Yesterday, the Supreme Court ruled that a Texas state trooper who shot a fleeing suspect was within his rights to use deadly force. Justice Sonja Sotomayor dissented—and called into question the Court’s support of the Fourth Amendment.

In March 2010, an officer attempted to carry out an arrest warrant for Israel Leija Jr. Leija led officers on a high-speed chase on a highway near the town of Tulia. During the chase, he called the police dispatcher and threatened to shoot officers who were pursuing him. Chadrin L. Mullenix, a state trooper perched at an overpass, was instructed to see if the tire spikes other officers had put down disabled the car. But Mullenix decided to shoot at the car, a tactic he wasn’t trained to use. He hit Leija with four bullets, killing him.

Leija’s mother sued, saying that the trooper violated her son’s Fourth Amendment rights when he used excessive force to stop him. Mullenix argued that he was protected from civil suit by qualified immunity, because his conduct did “not violate clearly established statutory or constitutional rights of which a reasonable person would have known.’”

After winding through the lower courts, the Supreme Court took up the case, Chadrin Lee Mullenix v Beatrice Luna. Their task was to decide if the trooper should enjoy the protection of qualified immunity, which rests on two tests: Did he violate a constitutional right? And would a reasonable official have realized that he was violating that right? The Court’s unsigned opinion found in favor of Mullenix:

The fact is that when Mullenix fired, he reasonably understood Leija to be a fugitive fleeing arrest, at speeds over 100 miles per hour, who was armed and possibly intoxicated, who had threatened to kill any officer he saw if the police did not abandon their pursuit, and who was racing towards Officer Ducheneaux’s position. Even accepting that these circumstances fall somewhere between the two sets of cases respondents discuss, qualified immunity protects actions in the “hazy border between excessive and acceptable force.” 
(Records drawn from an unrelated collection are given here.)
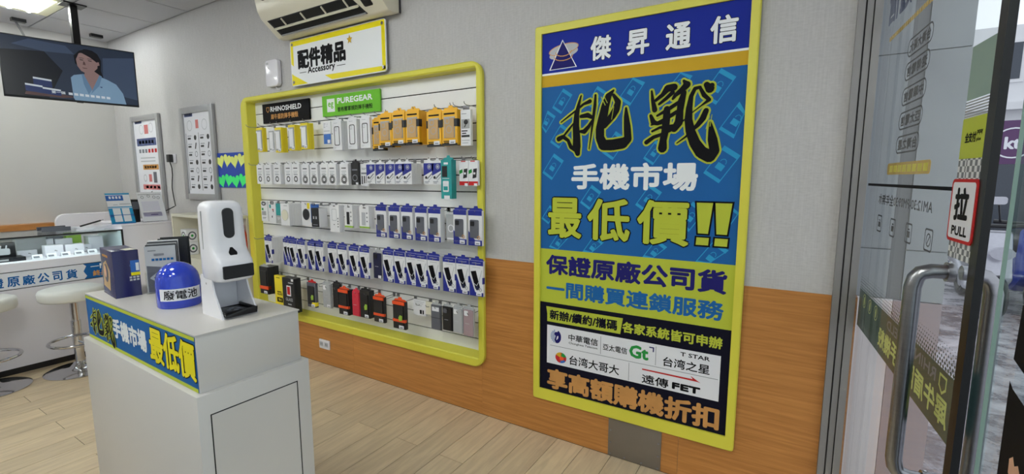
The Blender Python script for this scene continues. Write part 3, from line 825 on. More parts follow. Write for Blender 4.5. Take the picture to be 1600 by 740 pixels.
P_price = ('price_sticker', d_price)
K_clear = (pack('phone_case_pack', .085, .192, .016, 'pack_yellow', [('clear_window', d_clear), P_price, ('clip', d_clip)]), .085, .192, .016, 'yellow edged packs on the top hook row', 0)
K_wslim = (pack('phone_case_pack', .078, .183, .016, 'pack_white', [('clear_window', d_clear), P_price]), .078, .183, .016, 'yellow edged packs on the top hook row', 0)
hang(K_clear, 1, [(-3.815, 1.905, 1, 'yellow backed clear case pack leftmost of the top row'),
                  (-3.560, 1.893, 2, 'second yellow backed clear case pack of the top row'),
                  (-3.385, 1.903, 2, 'third yellow backed clear case pack of the top hook row'),
                  (-3.230, 1.908, 2, 'fourth yellow backed clear case pack of the top row')])
hang(K_wslim, 1, [(-3.644, 1.890, 0, 'white slim pack between two yellow backed packs in the top row')])
def d_small(m, P, w, h, d): m.pbox(P, -w*.45, h*.02, w*.48, h*.46, 0, .002, 'pack_midblue'); m.rect(P, w*.05, h*.05, w*.42, h*.2, .0024, 'white_print'); lines(m, P, -w*.4, -w*.15, h*.92, 4, 'grey_print'); lines(m, P, -w*.4, w*.4, h*.6, 1, 'grey_print'); lines(m, P, w*.0, w*.2, h*.9, 3, 'light_grey_print')
K = (pack('film_pack', .082, .16, .008, 'pack_white', [('print', d_small)]), .082, .16, .008, 'mixed packs on the top hook row', 0)
hang(K, 1, [(-2.963, 1.901, 0, 'small white pack with a blue lower half hanging alone in the top row')])
K_whitebox = (pack('phone_case_box', .094, .203, .018, 'pack_white', [('phone_outline', d_phone), ], 'pack_white'), .094, .203, .018, 'white outline boxes on the top hook row', 0)
hang(K_whitebox, 1, [(-2.862, 1.899, 3, 'first white box with a black phone outline'), (-2.702, 1.902, 2, 'middle white box of the three with a black phone outline'), (-2.572, 1.905, 0, 'third white box with a black phone outline, beside the amber boxes')])
K_amber = (pack('phone_case_box', .114, .204, .026, 'pack_amber', [('clear_window', d_amber), ('black_band', d_amber_side), ('print', d_amber_txt), P_price], 'pack_amber'), .114, .204, .026, 'amber window boxes on the top hook row', 0)
hang(K_amber, 1, [(-2.476, 1.890, 0, 'leftmost amber window box, partly behind its neighbour')], 2.235)
hang(K_amber, 1, [(-2.374, 1.906, 2, 'second amber window box from the left'), (-2.257, 1.915, 1, 'third amber window box from the left'), (-2.136, 1.915, 3, 'fourth amber window box with a deep stack behind it'), (-1.960, 1.897, 2, 'fifth amber window box, after the gap'), (-1.840, 1.899, 2, 'rightmost amber window box, beside the white charger pack')], 2.2)
def d_charger(m, P, w, h, d): m.rect(P, -w*.42, h*.48, w*.42, h*.74, .001, 'pack_grey'); m.flat(P, ell(w*.05, h*.66, .016, .014), .0014, 'pack_black'); m.line(P, [(w*.05, h*.65), (-w*.02, h*.56), (-w*.1, h*.53)], .006, .0014, 'pack_black'); lines(m, P, -w*.4, w*.2, h*.43, 2, 'black_print', .014, .006); m.rect(P, -w*.42, h*.24, w*.40, h*.30, .0012, 'pack_black'); lines(m, P, -w*.4, w*.4, h*.16, 2, 'light_grey_print', .014, .005); lines(m, P, -w*.4, w*.1, h*.9, 1, 'grey_print')
K = (pack('earphone_box', .072, .205, .02, 'pack_white', [('print', d_charger)]), .072, .205, .02, 'mixed packs on the top hook row', 0)
hang(K, 1, [(-1.715, 1.893, 0, 'tall white box with a grey earphone picture at the right of the top row')], 2.22)

# ---- second row
K_c1 = (pack('cable_box', .092, .154, .022, 'pack_white', [('print', d_cable)], 'pack_white'), .092, .154, .022, 'white cable boxes on the second hook row', 0)
K_c2 = (pack('cable_box', .088, .15, .022, 'pack_white', [('print', d_cable2)], 'pack_white'), .088, .15, .022, 'white cable boxes on the second hook row', 0)
hang(K_c1, 2, [(x, 1.606, nb, 'white cable box with plain ring, ' + ORD[i] + ', second hook row') for i, (x, nb) in enumerate(((-3.848, 0), (-3.734, 1), (-3.611, 1), (-3.462, 0), (-3.366, 1)))])
hang(K_c2, 2, [(x, 1.600, nb, 'white cable box with double ring, ' + ORD[i] + ' of its kind') for i, (x, nb) in enumerate(((-3.247, 1), (-3.141, 1), (-3.024, 0), (-2.932, 3), (-2.803, 1)))])
def d_blk(m, P, w, h, d): m.ring(P, ell(0, h*.32, w*.34, w*.30), ell(0, h*.32, w*.26, w*.22), .001, 'grey_print'); m.rect(P, -w*.36, h*.66, w*.36, h*.72, .001, 'grey_print'); m.rect(P, w*.1, .002, w*.42, h*.11, .0012, 'white_print')
K = (pack('cable_box', .077, .15, .022, 'pack_black', [('print', d_blk)], 'pack_black'), .077, .15, .022, 'mixed packs on the second hook row', 0)
hang(K, 2, [(-2.683, 1.603, 1, 'black cable box between white ring boxes and blue topped packs')])
def d_tools(m, P, w, h, d): m.rect(P, -w*.4, h*.52, w*.4, h*.6, .001, 'grey_print'); [m.rect(P, -w*.34+k*w*.3, h*.06, -w*.20+k*w*.3, h*.44, .001, 'pack_black') for k in range(3)]; lines(m, P, -w*.3, w*.3, h*.8, 2, 'grey_print'); m.rect(P, w*.0, -.004, w*.4, .016, .002, 'white_print')
K = (pack('cable_box', .074, .15, .016, 'pack_white', [('print', d_tools)]), .074, .15, .016, 'mixed packs on the second hook row', 0)
hang(K, 2, [(-2.604, 1.598, 0, 'white pack with three black bars right of the black cable box')], 2.23)
K_bw = (pack('cable_pack', .080, .131, .009, 'pack_white', [('print', d_bw)], 'pack_white'), .080, .131, .009, 'blue topped white packs on the second hook row', 0)
hang(K_bw, 2, [(x, 1.592, nb, 'slanted blue topped pack, ' + ORD[i] + ', second hook row') for i, (x, nb) in enumerate(((-2.515, 2), (-2.424, 3), (-2.332, 3), (-2.246, 1), (-2.180, 8), (-1.998, 0), (-1.930, 5)))], 2.205)
def d_teal(m, P, w, h, d): m.pbox(P, -w*.38, h*.56, w*.1, h*.84, 0, .002, 'pack_black'); m.rect(P, -w*.2, h*.88, w*.2, h*.93, .0024, 'white_print'); m.prism(P, rrect(-w*.3, h*.18, w*.24, h*.46, .006), 0, .003, 'pack_white'); lines(m, P, -w*.36, w*.3, h*.53, 1, 'white_print'); m.rect(P, -w*.2, -.006, w*.34, .02, .003, 'white_print'); m.rect(P, -w*.24, h*.22, w*.16, h*.32, .0035, 'teal_plastic')
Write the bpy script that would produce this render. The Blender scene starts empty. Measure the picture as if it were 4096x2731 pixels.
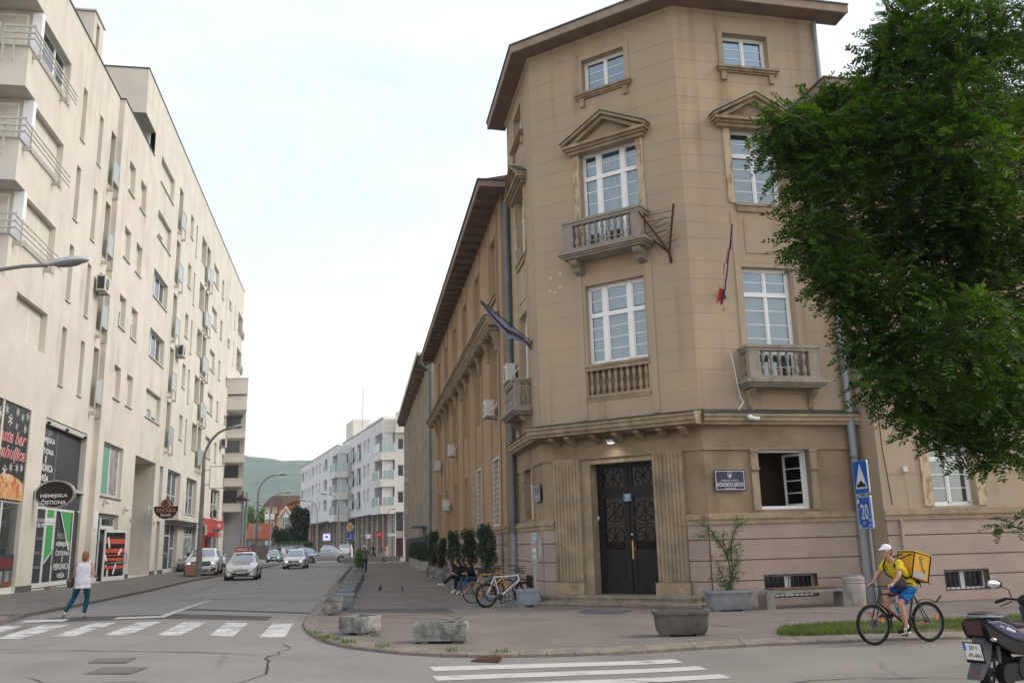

Justice Sotomayor was the only person to file a dissenting opinion.* In it, she says that the Fourth Amendment clearly establishes that Mullenix should never have fired his gun into the car and that the court, in letting him off the hook, is effectively giving the green light to police violence:

…Mullenix ignored the longstanding and well-settled Fourth Amendment rule that there must be a governmental interest not just in seizing a suspect, but in the level of force used to effectuate that seizure.

When Mullenix confronted his superior officer after the shooting, his first words were, “How’s that for proactive?” (Mullenix was apparently referencing an earlier counseling session in which Byrd suggested that he was not enterprising enough.) The glib comment does not impact our legal analysis; an officer’s actual intentions are irrelevant to the Fourth Amendment’s “objectively reasonable” inquiry. See Graham v. Connor, 490 U. S. 386, 397 (1989). But the comment seems to me revealing of the culture this Court’s decision supports when it calls it reasonable—or even reasonably reasonable—to use deadly force for no discernible gain and over a supervisor’s express order to “stand by.” By sanctioning a “shoot first, think later” approach to policing, the Court renders the protections of the Fourth Amendment hollow. 

(H/t Slate)

*Note: For readability, we’ve removed the citation “Ibid” from the excerpt of Sotomayor’s opinion. Please use the actual opinion linked above for formal documentation.